The Secret Service’s IT Workforce

In addition to protecting the President, the Secret Service also investigates and prevents financial and electronic crimes—such as identity theft, counterfeiting, and computer-based attacks on the nation’s financial, banking, and telecommunications infrastructure. To do this, it relies heavily on its IT infrastructure and workforce.

In May, the Secret Service welcomed a new director, James Murray, who inherited a number of longstanding workforce issues, such as low employee morale and retention issues.

We recently looked at how the Secret Service is managing these issues for its IT workforce. Today’s WatchBlog explores.

Planning and management

There are a number of leading practices that can help federal agencies effectively plan and manage their workforces. We found that the Secret Service has fully implemented some of these leading practices in its IT department.

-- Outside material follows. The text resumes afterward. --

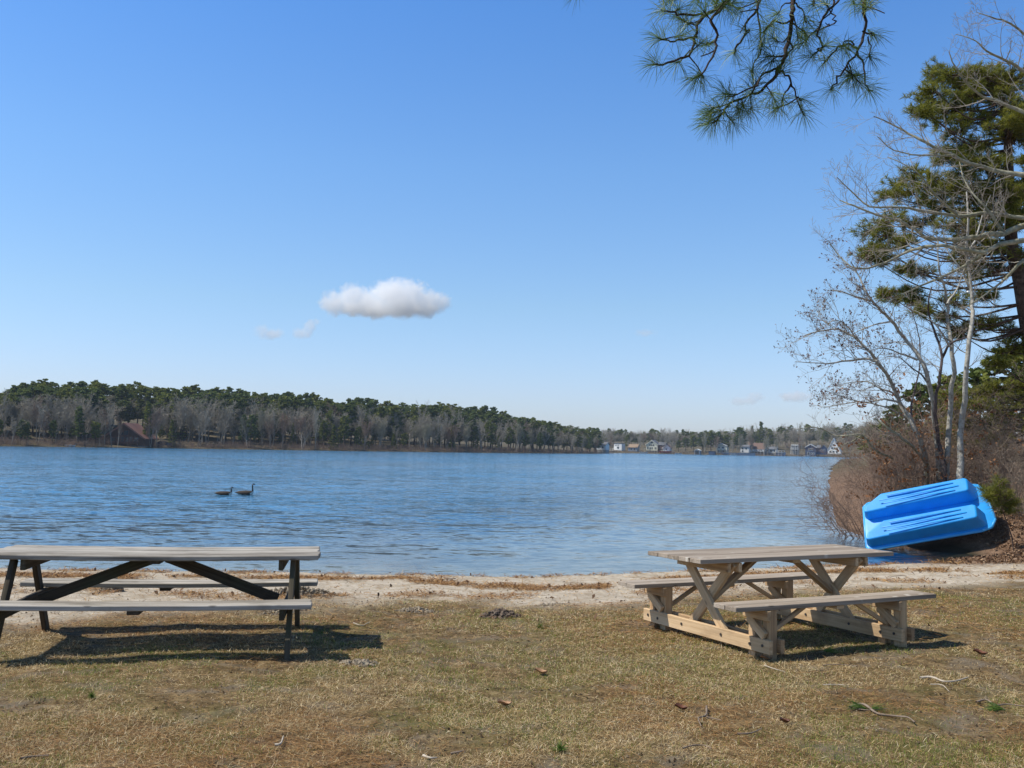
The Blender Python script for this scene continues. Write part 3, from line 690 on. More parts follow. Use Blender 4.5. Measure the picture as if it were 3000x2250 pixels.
# brown chalet on the near hill
D0 = sD(385)+10
r = cottage(388, 10, 1306, 10.2, 9, 2.4, 3.5, brownw, roofr, 'dark brown wooden house with steep gable and big windows across the lake',
    [(-2.9,.0+1.15,1.0,1.0),(-1.55,1.05,.75,1.25),(-.45,1.05,.9,1.25),(.75,1.05,.9,1.25),(1.85,1.05,.7,1.25),(3.2,1.15,1.1,1.1),(-.75,2.9,1.0,.85),(.45,2.9,1.1,1.15)], gable='front', trim=roofr, deck=(.75,1.8,brownw,-4.6,4.2), over=.9)
g = MB(); g.poly([(-5.2,-3.5,1.9),(-9.8,-3.5,1.55),(-9.8,-3.5,-.8),(-5.2,-3.5,-.8)], (0,6,0)); g.build('wing', roofb, r)
g = MB(); g.poly([(-5.4,-3.9,2.0),(-10.2,-3.9,1.6),(-10.2,-3.9,1.8),(-5.4,-3.9,2.25)], (0,7,0)); g.build('wing_roof', roofr, r)
g = MB(); g.span(4.1,4.9,1.5,2.3,2.0,5.6); g.build('chimney', stone, r)
g = MB(); g.span(-3.9,3.9,-4.53,-4.505,-1.3,-.25); g.build('lower_wall_trim', woodt, r)
# right shore
cottage(1768,10,1318,5.5,6,2.6,1.2,white,roofg,'small white cottage half hidden by trees, nearest the tip of the wooded point',[(-1.2,.9,.9,.9),(1.2,.9,.9,.9)],yaw=-.42,gable='side')
cottage(1818,16,1320,5.2,5,4.2,.1,white,dgrey,'tall boxy white flat roofed cottage with steps, second from the wooded point',[(-1.2,2.9,.6,.6),(.2,2.9,.6,.6),(.2,1.0,1.3,1.3)],gable='flat',yaw=-.55,deck=(.3,2.2,white,-4.2,1.2))
g = cottage(1860,14,1322,5.5,5,2.4,1.6,greyblue,orange,'small grey blue cottage with an orange roof between two pines',[(-.9,.7,.9,1.1),(1.1,.7,.9,1.1)],yaw=-.42,gable='side')
r = cottage(1917,13,1319,7.0,7,3.3,2.6,cream,roofg,'cream house with a tall glazed gable and balcony standing on posts over the shore',
    [(-2.4,.5,1.0,1.2),(-.9,.5,1.0,1.2),(.3,.5,1.0,1.2),(2.3,.5,1.2,1.2),(-1.1,2.55,.8,.9),(0,2.55,.8,.9),(1.1,2.55,.8,.9),(0,4.2,1.3,.7)],yaw=-.42,gable='front',deck=(0,1.8,cream,-4.2,3.8),trim=cream)
g = MB(); g.poly([(3.6,-2.4,3.2),(8.2,-2.4,2.9),(8.2,0,4.6),(3.6,0,4.9)], (0,0,.2)); g.poly([(3.6,2.6,3.2),(3.6,0,4.9),(8.2,0,4.6),(8.2,2.6,2.9)], (0,0,.2)); g.build('side_roof', roofg, r)
g = MB(); g.span(3.55,7.8,-2.1,2.3,.1,3.3); g.build('side_wing', roofb, r)
cottage(1958,10,1322,4.2,5,2.0,1.7,white,roofb,'little white gabled cottage just right of the cream house on posts',[(0,.8,.8,.8)],yaw=-.42,gable='front')
r = cottage(2047,3,1331,3.2,4,2.2,.7,greyblue,white,'grey open fronted boathouse under the clump of pines',[(0,.15,2.2,1.9)],yaw=-.42,gable='front',over=.15,trim=stone,name='boathouse')
cottage(2089,1,1332,3.4,3,1.9,.1,navy,dgrey,'low dark blue waterside shed right of the boathouse',[],yaw=-.42,gable='flat',name='shed')
r = cottage(2120,16,1330,6.2,6,5.0,1.2,cream,roofg,'tall narrow cream house with white posts behind the clump of pines',[(-1.6,3.2,1,1.1),(.8,3.2,1,1.1),(-1.6,1.0,1,1.3),(.8,1.0,1.3,1.3)],yaw=-.42,gable='front',deck=(2.4,1.6,white,-3.1,3.1))
cottage(2186,16,1326,5.0,5,3.6,.9,white,roofg,'square white cottage left of the wide brown roofed house',[(-1.2,2.0,.9,.9),(1.0,2.0,.9,.9),(-1.2,.4,.9,.9)],yaw=-.42,gable='side')
cottage(2222,22,1322,9.6,8,1.7,3.2,white,roofb,'wide cottage with a big brown roof and a long white veranda',[(-3.4,.4,1.6,.9),(-.6,.4,1.8,.9),(2.6,.4,1.6,.9)],yaw=-.42,gable='side',deck=(0,2.2,white,-4.8,4.8),over=.7)
cottage(2262,16,1326,6.8,6,2.2,1.3,white,roofg,'low white cottage with a pale grey roof, left of the blue boathouse',[(-2.0,.6,1.5,1.0),(.4,.6,1.4,1.0),(2.3,.6,.8,1.0)],yaw=-.42,gable='side')
cottage(2289,6,1334,5.4,4,1.7,.1,blue,white,'low bright blue boathouse with white windows and flat terrace on top',[(-1.8,.7,.7,.7),(-.6,.7,.7,.7),(.7,.3,.9,1.1),(1.8,.7,.7,.7)],yaw=-.42,gable='flat',deck=(1.98,.4,white,-2.8,2.8),name='boathouse')
r = cottage(2332,20,1328,4.4,5,5.2,.1,stone,white,'narrow three storey cottage front with stacked white porches',[(-.9,3.5,.9,1.2),(.9,3.5,.9,1.2),(-.9,1.2,.9,1.2),(.9,1.2,.9,1.2)],yaw=-.42,gable='flat',deck=(2.6,1.5,white,-2.3,2.3))
g = MB(); g.span(-2.3,2.3,-4.0,-2.62,4.9,5.05); [g.span(u-.08,u+.08,-3.98,-3.85,2.6,4.9) for u in (-2.2,-.7,.7,2.2)]; g.build('upper_porch', white, r)
r = cottage(2379,11,1335,6.6,7,5.4,1.9,navy,roofg,'navy blue two storey house with white trimmed gable and bright white windows',
    [(-.9,3.5,.8,1.1),(0.05,3.5,.8,1.1),(1.0,3.5,.8,1.1),(-1.4,.35,1.1,1.9),(.6,.8,.7,1.0),(1.9,.8,.7,1.0)],yaw=-.42,gable='front')
g = MB(); g.span(3.35,9.6,-2.2,3.2,.8,5.0); g.poly([(5.8,-2.2,5.0),(9.6,-2.2,5.0),(7.7,-2.2,6.6)], (0,5.4,0)); g.build('side_wing', navy, r)
g = MB(); g.poly([(3.3,-2.6,5.02),(5.9,-2.6,5.02),(5.9,.5,6.7),(3.3,.5,6.7)], (0,0,.2)); g.poly([(7.7,-2.6,6.65),(5.5,-2.6,4.85),(5.5,-2.6,5.05),(7.7,-2.6,6.9)], (0,6,0)); g.poly([(7.7,-2.6,6.65),(9.9,-2.6,4.85),(9.9,-2.6,5.05),(7.7,-2.6,6.9)], (0,6,0)); g.build('wing_roof', roofg, r)
for u in (6.6, 8.4):
    g = MB(); g.span(u-.45,u+.45,-2.28,-2.205,3.0,4.2); wo = g.build('window', white, r); g = MB(); g.span(u-.34,u+.34,-2.32,-2.285,3.1,4.1); g.build('pane', glass, wo)
r = cottage(2446,20,1329,8.6,8,1.6,8.4,white,white,'tall white steep triangular house with stairs, rightmost on the distant shore',
    [(-2.0,.3,1.3,1.5),(0,.3,1.3,1.5),(2.0,.3,1.3,1.5),(-.9,3.0,1.1,1.1),(.6,3.0,1.1,1.1),(-.1,5.3,1.0,1.0)],yaw=-.42,gable='front',deck=(-.1,2.4,white,-5,5),over=.3)
g = MB(); g.poly([(-5.2,-7,-.2),(-9.4,-7,-3.2),(-9.4,-7,-2.8),(-5.2,-7,.3)], (0,1.1,0)); g.poly([(-5.2,-7.05,.8),(-9.4,-7.05,-2.2),(-9.4,-7.05,-2.0),(-5.2,-7.05,1.0)], (0,.06,0)); g.build('stairs', white, r)
# waterside bits
def far_boat(px, off, L, col, label, trimc=white, z=0):
    D = sD(px)+off; x = (px-1500)/FPX*D; zg = max(ground_z(x, D), ZW-.05)+z
    bm = MB(); pts = [(-L/2,0),(-L*.42,-.5*L*.3),(L*.2,-.5*L*.34),(L/2,0),(L*.2,.5*L*.34),(-L*.42,.5*L*.3)]
    lo = [(a*.8, b_*.6, 0) for a, b_ in pts]; hi = [(a, b_, L*.15) for a, b_ in pts]; n = 6
    bm.add(lo+hi, [list(range(n))[::-1]]+[[i,(i+1)%n,(i+1)%n+n,i+n] for i in range(n)]+[[i+n for i in range(n)]])
    o = bm.build('boat', col); o.location = (x, D, zg)
    t = MB(); t.span(-L*.3,-L*.25,-L*.14,L*.14,L*.15,L*.17); t.span(.05*L,.1*L,-L*.14,L*.14,L*.15,L*.17); t.build('thwart', trimc, o); return tag(o, label, 'boat')
far_boat(1889, 2, 5.5, white, 'small white dinghy on the shore left of the cream house on posts')
far_boat(1952, 4, 8.0, redm, 'white topped red boat ashore right of the cream house on posts', white, .3)
far_boat(1990, 0, 4.5, white, 'small white rowing boat at the water left of the pine clump')
far_boat(2152, -1, 5, white, 'white skiff moored below the grey sea wall')
far_boat(2366, 1, 4.5, white, 'white boat hauled up beside the navy blue house')
far_boat(212, 1, 3.0, white, 'small white boat at the shore left of the brown house')
g = MB(); D = sD(2165)+2; zz = ZW
for k in range(14): g.span(M(0,1)+(-10+k*1.45), -10+k*1.45+1.40, 0, .6, 0, 1.9+.1*(k % 2))
o = g.build('sea_wall', greyblue); o.location = ((2165-1500)/FPX*D, D, zz-.5); tag(o, 'long pale grey sea wall at the water below the white cottages', 'wall')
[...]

For example, the agency has worked to determine root causes of employee morale problems by analyzing employee survey results using techniques like comparing demographic groups, benchmarking against similar organizations, and linking findings to action plans. Additionally, officials have established and tracked metrics for improving low employee morale, and begun to provide regular performance feedback.

Room for improvement

However, the Secret Service hasn’t fully implemented other leading practices related to strategic planning, recruitment and hiring, training and development, employee morale, and performance management.

For instance:

  • The Secret Service has taken steps to establish a strategic workforce planning process for its IT workforce. However, its Office of the Chief Information Officer (OCIO) did not reliably determine the number of IT employees it needs to support the office’s functions.
  • The OCIO implemented recruiting and hiring plans but had not established and tracked metrics for monitoring the effectiveness of these recruitment and hiring activities for its IT workforce.
  • The OCIO was in the process of developing a training program for its IT employees but had not yet defined required training for these staff.
  • The Secret Service has established and tracked metrics for improving low morale; however, it had not demonstrated sustained improvement in the morale of its IT staff.
  • The Secret Service requires leadership to make distinctions between levels of staff performance. However, the performance plans for IT staff did not identify performance expectations related to all technical competencies.

We recommended 9 actions the Secret Service should take to improve the management of its IT workforce, including regularly analysis to ensure that its employees have the necessary skills.